対バン形式のライブでは連日、最後に出演したアジカン。4人が登場しても“立ち上がって、いいのだろうか……”と戸惑いが見えたが、一音、一音紡ぐ音に吸い寄せられるように立ち上がっていく観客たち。披露した「センスレス」の中で後藤が叫んだ“世界を悲しみが覆っても、僕はずっと此所で歌う”という思いは、コロナ禍の現在と重なった。
声を出すことを控えるファンに向けて後藤は「人間の情報って、声だけじゃない。
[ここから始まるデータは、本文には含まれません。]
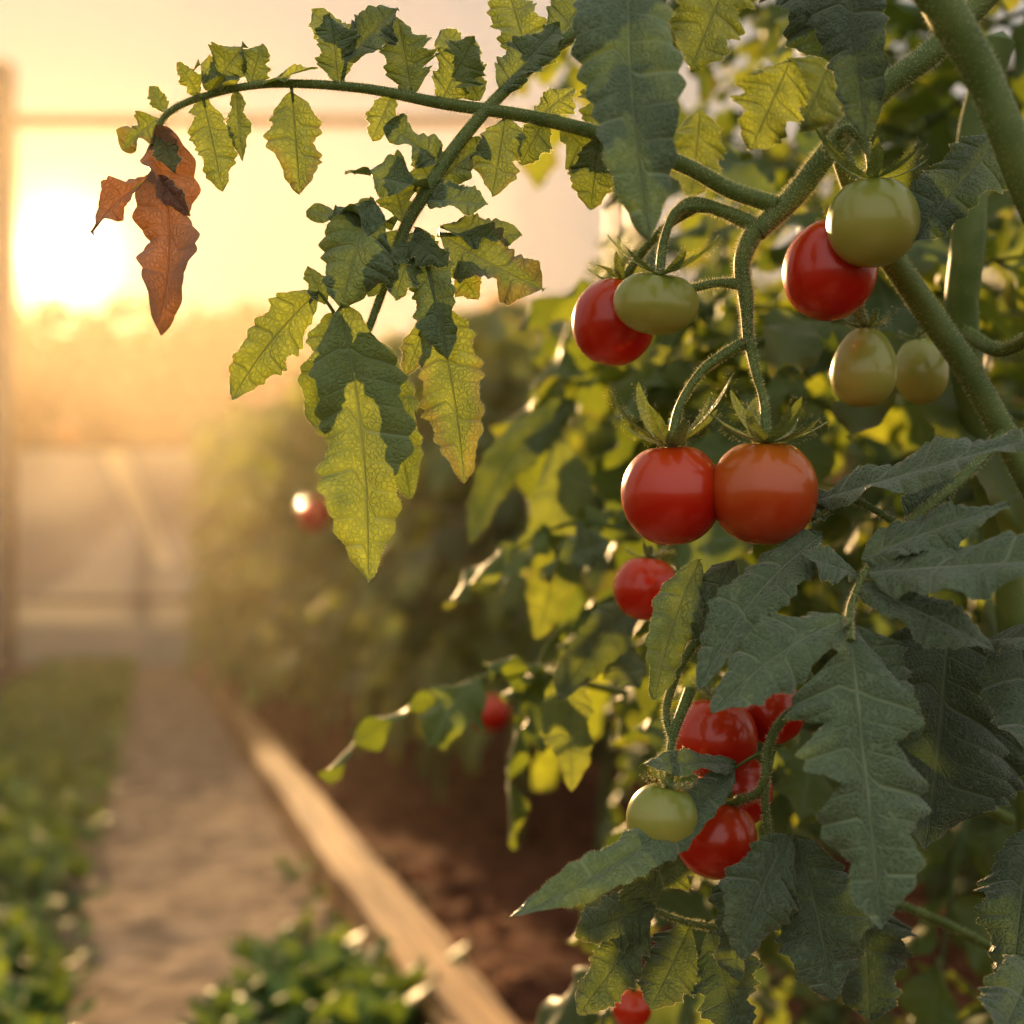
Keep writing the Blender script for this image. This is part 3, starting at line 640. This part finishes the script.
# ---------------------------------------------------------------- rows of tomato plants
def rowplant(x0,y,H,nl,seed,tpl,gm=.5,smax=.40,lo=.28):
    q=np.random.default_rng(seed); e=empty('tomato_plant'); mb=MB()
    base=R(x0,y,0); pts=[base+[q.normal()*.03*(k>0),q.normal()*.03*(k>0),H*k/4] for k in range(5)]
    c0=spline(pts,40); tube(mb,pts,[.012,.010,.006],20,6,1)
    for i in range(nl):
        f=lo/H+(1-lo/H)*(i+q.uniform())/nl; p=c0[min(39,int(f*39))]
        s=q.uniform(.28,smax)*(1-.25*f)
        put(mb,tpl[q.integers(8)],p,i*2.4+q.uniform(-.5,.5),q.uniform(-.8,.4),q.uniform(-.4,.4),s,np.clip(q.normal(gm,.24),0,1),q.uniform(.3,1.))
    mb.build('foliage',[M_leafbg,M_stem],e)
    return e
def H(y): return float(np.interp(y,[1.5,2.5,5,8,13],[1.1,1.22,1.5,1.80,2.25]))
sd=100
y=2.75
while y<12.5:
    x0=float(np.interp(y,[2.3,4,8,12],[1.1,.90,.71,.58]))
    rowplant(x0+rng.normal()*.05,y,H(y)*rng.uniform(.94,1.06),54,sd,TL if y>5 else TM if y>3.2 else TH,.5,smax=.42 if y<3.5 else .46,lo=.5 if y<4.5 else .32); sd+=1; y+=.42
y=2.0
while y<10:
    rowplant(1.75+rng.normal()*.06,y,H(y)*1.15,42,sd,TL,.4,smax=.48); sd+=1; y+=.55

# ---------------------------------------------------------------- ground cover on the verge
def cover(name,n,fx,fy,size,seed,hmax=.06,gm=.5):
    q=np.random.default_rng(seed); mb=MB()
    base=[leaflet((0,0,0),(0,1,q.uniform(-.1,.25)),q.uniform(.5,.75),(0,0,1),q,9,5,2,.2,bow=.18,curl=.3,wave=.2,puff=.03) for _ in range(6)]
    for _ in range(n):
        x0,yy=fx(q),fy(q); h=q.uniform(.0,hmax); c=R(x0,yy,h*.4+.01)
        for k in range(q.integers(3,6)):
            V,Fc,U,C=base[q.integers(6)]; M=rotz(q.uniform(0,6.28))@rotx(q.uniform(.1,1.1)); s=size*q.uniform(.6,1.3)
            C=C.copy(); C[:,0]=q.uniform(.3,.9); C[:,1]=np.clip(q.normal(gm,.25),0,1); C[:,2]=0
            mb.add(V*s@M.T+c,Fc,U,C,0)
    return mb.build(name,[M_cover])
cover('ground_cover_plants',2500,lambda q:-.50+np.clip(q.normal()*.18,-.40,.36),lambda q:1.6+11*q.uniform()**1.5,.075,1,.12)
cover('low_leafy_plant',70,lambda q:.24+q.normal()*.07,lambda q:1.96+q.normal()*.10,.085,2,.10)
cover('low_leafy_plant',12,lambda q:.31+q.normal()*.03,lambda q:2.75+q.normal()*.3,.04,3,.04)
print('verts',sum(len(o.data.vertices) for o in bpy.data.objects if o.type=='MESH'))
皮膚からも“楽しいです”って様子は伝わってくる」と緊張をほぐすように語りかけた。「音楽を好きなオレたちの現場(ライブ空間の意味)がどうなっていくのか分からないけれど、今この時を自分らしく楽しんで」。会場に安堵したような空気が広がっていた。
羊文学の塩塚モエカを招き入れ、新曲「触れたい 確かめたい」を披露した(山川哲也撮影)
新曲「触れたい 確かめたい」を披露した場面では、対バン出演したオルタナティブロックバンド・羊文学のボーカリスト・塩塚モエカを招き入れた。「この時代に、こんな響き方をするとは思わなかったけれど、触れたり確かめたりするのは、大事だよね」という後藤の言葉に、大きく頷きながらステージを見詰める観客の姿があった。
コロナ禍でライブができなかった状況などについて後藤は、「若いバンドで今これからという人たちは大変だと思う。もし自分たちだったら、くらうなと思って。新しい音楽を若い子たちが鳴らして、音楽は回っていく。(見通しが難しいけれど)ちょっとずつ不安な気持ちを持ち寄って、転がっていくしかない」と真剣なまなざしで話していた。
後藤が喜多に歩み寄り始まった「マーチングバンド」では、向かい合った二人がギターの音を少しずつ膨らませていった。生まれた音の火を盛らせるように。ベース、ドラム、キーボードが音を紡ぎ、複雑な模様を編み上げていく。心を解放するように、真っ白に輝いたステージには希望があふれていた。
ASIAN KUNG-FU GENERATION /喜多建介(Gt)
ライブが終われば、またそれぞれの日常が始まる。「ボーイズ&ガールズ」では、後藤の歌声、力強い伊地知潔のドラムが聴衆を鼓舞した。後藤は「100年に一度のパンデミック。ニュースを見るだけで削られる」と吐露した後、「音楽を何でやっているのかって考えたとき、クソみたいな日常の中の端っこに、こんな幸せな時間があるのかって思って欲しいから。この先にイヤなことがあっても、もう1回たぐっていけばまたこの美しい瞬間に戻ってこられるって。また素敵な空間が来ることを願って」と思いを込めていた。
ASIAN KUNG-FU GENERATION /伊地知潔(Dr)、山田貴洋(Ba)
コロナ禍で喉の筋肉が衰え、声が出にくくなっているミュージシャンも少なくないという。後藤も「1発目(初日)は全然出なかった」と話したが、「こうやってライブをすると身体が戻ってくる。3デイズをやって、オレの背筋が身を持って感じている。みんなからエネルギーをもらって、めちゃめちゃ声が出た」と3日間を振り返っていた。